Tuesday, June 19, 2012

 

Day 4: (Un)Familiar territory






And so we reach the home stretch.

On June 13 I woke up around 10 a.m. in Youngstown, Ohio, in a newly renovated Motel 6 room. I had 396 miles to go before reaching New York City; another 5 or 6 miles after that before I was happily in my own neighborhood.

My mileage count is as follows.

Day 1: 798 miles.
Day 2: 830 miles.
Day 3: 850 miles.

So 400 miles on Day 4 looked to be a relative walk in the park. It was. I-80 glides gracefully through Pennsylvania's green hills and valleys. I spent that time surfing through the college and public radio stations at the low end of the FM dial, absorbing weirdly mortal tunes like the Byrds' "Chestnut Mare." Even New Jersey was a nice jaunt along the Delaware River before heading inland to Newark and Jersey City. Not even the traffic at the Holland Tunnel or the gridlock of Manhattan and Brooklyn could disrupt my mood. I clumsily parallel-parked my new, larger vehicle at one of Park Slope's crowded curbs and met Valerie as she got done with work. After four days away from my fiancee and all normal aspects of my life, I was finally within sight of home.

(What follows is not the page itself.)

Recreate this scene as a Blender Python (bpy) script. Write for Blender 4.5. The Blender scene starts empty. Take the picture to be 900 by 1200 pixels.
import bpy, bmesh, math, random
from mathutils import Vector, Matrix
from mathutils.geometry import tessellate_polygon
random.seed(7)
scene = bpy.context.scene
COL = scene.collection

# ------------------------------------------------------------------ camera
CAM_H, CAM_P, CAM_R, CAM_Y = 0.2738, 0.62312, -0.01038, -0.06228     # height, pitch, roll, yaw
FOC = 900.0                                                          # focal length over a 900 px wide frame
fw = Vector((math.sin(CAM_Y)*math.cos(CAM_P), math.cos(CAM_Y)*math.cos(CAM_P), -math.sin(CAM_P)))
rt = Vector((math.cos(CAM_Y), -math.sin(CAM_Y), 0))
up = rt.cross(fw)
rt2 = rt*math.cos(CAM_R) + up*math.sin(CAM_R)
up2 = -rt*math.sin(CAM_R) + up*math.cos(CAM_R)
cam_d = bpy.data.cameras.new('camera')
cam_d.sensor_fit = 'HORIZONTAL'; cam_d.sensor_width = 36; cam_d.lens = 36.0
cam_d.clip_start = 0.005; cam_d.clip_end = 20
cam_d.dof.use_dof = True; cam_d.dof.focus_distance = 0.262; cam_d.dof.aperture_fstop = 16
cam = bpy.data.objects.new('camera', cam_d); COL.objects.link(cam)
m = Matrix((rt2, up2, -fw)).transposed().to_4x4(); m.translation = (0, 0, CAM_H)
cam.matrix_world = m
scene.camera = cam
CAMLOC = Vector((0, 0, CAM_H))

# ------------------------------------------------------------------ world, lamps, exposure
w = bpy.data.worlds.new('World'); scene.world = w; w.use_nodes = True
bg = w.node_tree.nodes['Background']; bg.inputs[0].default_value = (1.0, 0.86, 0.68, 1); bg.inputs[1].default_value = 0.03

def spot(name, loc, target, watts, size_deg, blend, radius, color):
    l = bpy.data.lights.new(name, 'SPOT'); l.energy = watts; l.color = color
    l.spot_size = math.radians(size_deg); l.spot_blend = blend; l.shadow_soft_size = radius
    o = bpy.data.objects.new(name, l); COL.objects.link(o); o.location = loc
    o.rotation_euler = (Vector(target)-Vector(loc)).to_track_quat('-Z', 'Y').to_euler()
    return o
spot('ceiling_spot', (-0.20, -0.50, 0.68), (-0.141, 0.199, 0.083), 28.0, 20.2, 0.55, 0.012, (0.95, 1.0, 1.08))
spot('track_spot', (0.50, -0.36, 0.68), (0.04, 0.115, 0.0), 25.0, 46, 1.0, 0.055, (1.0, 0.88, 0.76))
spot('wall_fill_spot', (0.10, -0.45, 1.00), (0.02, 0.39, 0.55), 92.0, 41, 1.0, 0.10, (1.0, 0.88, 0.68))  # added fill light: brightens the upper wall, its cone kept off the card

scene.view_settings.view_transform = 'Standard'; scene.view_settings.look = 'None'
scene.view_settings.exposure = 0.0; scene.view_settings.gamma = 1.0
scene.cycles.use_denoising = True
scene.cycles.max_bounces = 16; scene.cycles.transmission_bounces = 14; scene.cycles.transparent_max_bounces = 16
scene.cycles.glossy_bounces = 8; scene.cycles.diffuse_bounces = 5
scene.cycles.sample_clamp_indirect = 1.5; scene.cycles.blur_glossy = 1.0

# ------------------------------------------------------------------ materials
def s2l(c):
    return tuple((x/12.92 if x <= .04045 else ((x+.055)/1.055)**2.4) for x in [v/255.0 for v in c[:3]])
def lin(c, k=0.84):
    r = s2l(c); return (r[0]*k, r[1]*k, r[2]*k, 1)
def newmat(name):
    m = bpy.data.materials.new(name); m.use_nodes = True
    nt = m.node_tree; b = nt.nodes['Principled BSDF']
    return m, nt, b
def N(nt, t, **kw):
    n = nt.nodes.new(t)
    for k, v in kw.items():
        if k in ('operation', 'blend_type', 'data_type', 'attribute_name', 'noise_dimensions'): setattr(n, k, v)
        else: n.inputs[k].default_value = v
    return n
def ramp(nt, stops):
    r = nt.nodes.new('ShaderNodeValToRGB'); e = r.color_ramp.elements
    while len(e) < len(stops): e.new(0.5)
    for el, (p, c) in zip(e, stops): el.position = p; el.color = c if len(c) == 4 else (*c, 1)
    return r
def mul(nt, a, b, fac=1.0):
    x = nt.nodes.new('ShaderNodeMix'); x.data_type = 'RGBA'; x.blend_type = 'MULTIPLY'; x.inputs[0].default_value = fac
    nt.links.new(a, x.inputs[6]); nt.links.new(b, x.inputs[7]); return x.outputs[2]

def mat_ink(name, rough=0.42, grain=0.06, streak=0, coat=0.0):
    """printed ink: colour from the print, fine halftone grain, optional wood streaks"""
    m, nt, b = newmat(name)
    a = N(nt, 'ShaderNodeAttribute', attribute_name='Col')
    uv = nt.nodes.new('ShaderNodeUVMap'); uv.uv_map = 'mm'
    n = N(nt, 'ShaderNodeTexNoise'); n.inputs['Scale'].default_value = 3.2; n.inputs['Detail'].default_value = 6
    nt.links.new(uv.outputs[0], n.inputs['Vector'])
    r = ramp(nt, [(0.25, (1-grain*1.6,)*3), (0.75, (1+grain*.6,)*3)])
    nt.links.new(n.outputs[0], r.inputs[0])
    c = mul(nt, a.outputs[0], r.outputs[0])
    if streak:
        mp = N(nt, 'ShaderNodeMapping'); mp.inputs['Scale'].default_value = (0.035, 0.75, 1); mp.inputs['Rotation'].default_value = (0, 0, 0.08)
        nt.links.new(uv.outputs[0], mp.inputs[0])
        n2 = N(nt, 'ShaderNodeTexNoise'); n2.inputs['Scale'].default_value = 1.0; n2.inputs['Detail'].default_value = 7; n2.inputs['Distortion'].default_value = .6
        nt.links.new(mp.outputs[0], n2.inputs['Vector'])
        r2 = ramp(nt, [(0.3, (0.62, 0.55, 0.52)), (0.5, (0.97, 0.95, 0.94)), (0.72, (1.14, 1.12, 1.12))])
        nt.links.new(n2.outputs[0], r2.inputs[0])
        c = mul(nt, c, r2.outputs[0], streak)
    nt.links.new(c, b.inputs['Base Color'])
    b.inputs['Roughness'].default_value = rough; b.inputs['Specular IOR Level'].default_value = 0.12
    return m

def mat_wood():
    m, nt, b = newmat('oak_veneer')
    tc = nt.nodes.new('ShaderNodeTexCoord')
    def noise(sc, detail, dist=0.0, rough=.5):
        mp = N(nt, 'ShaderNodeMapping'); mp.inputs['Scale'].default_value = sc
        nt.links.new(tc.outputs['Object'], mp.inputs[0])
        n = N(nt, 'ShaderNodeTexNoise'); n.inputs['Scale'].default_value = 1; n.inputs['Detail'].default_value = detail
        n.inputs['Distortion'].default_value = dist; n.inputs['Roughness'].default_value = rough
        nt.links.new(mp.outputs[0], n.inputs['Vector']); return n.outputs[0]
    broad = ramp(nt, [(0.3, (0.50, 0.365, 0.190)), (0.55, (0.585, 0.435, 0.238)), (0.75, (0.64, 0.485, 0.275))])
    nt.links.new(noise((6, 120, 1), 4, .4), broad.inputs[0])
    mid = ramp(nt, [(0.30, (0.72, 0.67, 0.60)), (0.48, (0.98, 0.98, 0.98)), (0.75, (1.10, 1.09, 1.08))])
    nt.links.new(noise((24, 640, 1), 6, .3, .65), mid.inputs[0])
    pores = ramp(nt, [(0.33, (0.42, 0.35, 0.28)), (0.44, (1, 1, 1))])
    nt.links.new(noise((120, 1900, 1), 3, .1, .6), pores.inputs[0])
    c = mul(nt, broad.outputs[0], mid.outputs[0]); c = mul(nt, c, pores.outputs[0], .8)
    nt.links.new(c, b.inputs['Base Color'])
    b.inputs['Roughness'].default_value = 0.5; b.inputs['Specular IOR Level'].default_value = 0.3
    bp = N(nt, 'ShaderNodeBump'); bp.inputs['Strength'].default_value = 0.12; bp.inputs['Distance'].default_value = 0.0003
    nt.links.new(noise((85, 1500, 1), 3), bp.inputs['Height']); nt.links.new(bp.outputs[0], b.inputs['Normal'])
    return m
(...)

But really, what is "normal" these days? Frequently, when I get in the Toyota, I don't feel like I deserve a new (only seven years old!) car. Soon I will get married and launch a new, "mature" chapter of my life. Soon we will sell Beaker, the loyal, reliable Honda that drove us to New York City in the first place six years ago. And, after seven years, my career in journalism is out the window.

Four days on the road, with my life in suspended animation, and now I return to a city of questions.

A good friend of mine (who is leaving New York in alarmingly short order) recently wrote a passage in her short story detailing a particular longing that grew from living in the city: "To watch and watch and watch and never again participate." She was invoking the dizzying richness and density of human interactions in the Big Apple, but the same thought seduced me as I made my way across the country. Why not duck the terrifying pressure of ensuring the rest of my life is not one big failure? What story do I have left for myself? Nothing has seemed 100 percent real since my reporting job was eliminated. Often it seems that the world has just continued on with no place for me in it. After the collapse of the narrative arc I saw myself living out, I sometimes feel like a disembodied eye, a designated witness to the struggle of those who still have a stake in things.

It feels much the same to streak across a foreign landscape and look at the people bound for the next town over instead of the opposite coast. I listen to the radio stations and hear advertisers struggling to fill exhibitor booths at an "outdoor life" expo in Elko, Nevada. In Nebraska I hear radio advertisements for crop insurance companies putting a friendly spin on the apparent fact that many farmers can't afford to insure their entire crop. In Cheyenne I see the big brass bell mounted next to the door inside the Arby's, exhorting customers to ring it if they received excellent service--a subtle callback to the dominant era of the railroads, to before the interstate highway system, when that city perhaps meant more in the grander scheme of things.

All those things hint at a way of life, for better or for worse. For now, what I have is a road. Even though I'm done with this physical drive, it's going to take miles of attention, exertion and quite likely some serious cash on the barrelhead for me to find some kind of offramp and stake my claim. At least now I know I'm good for the long haul.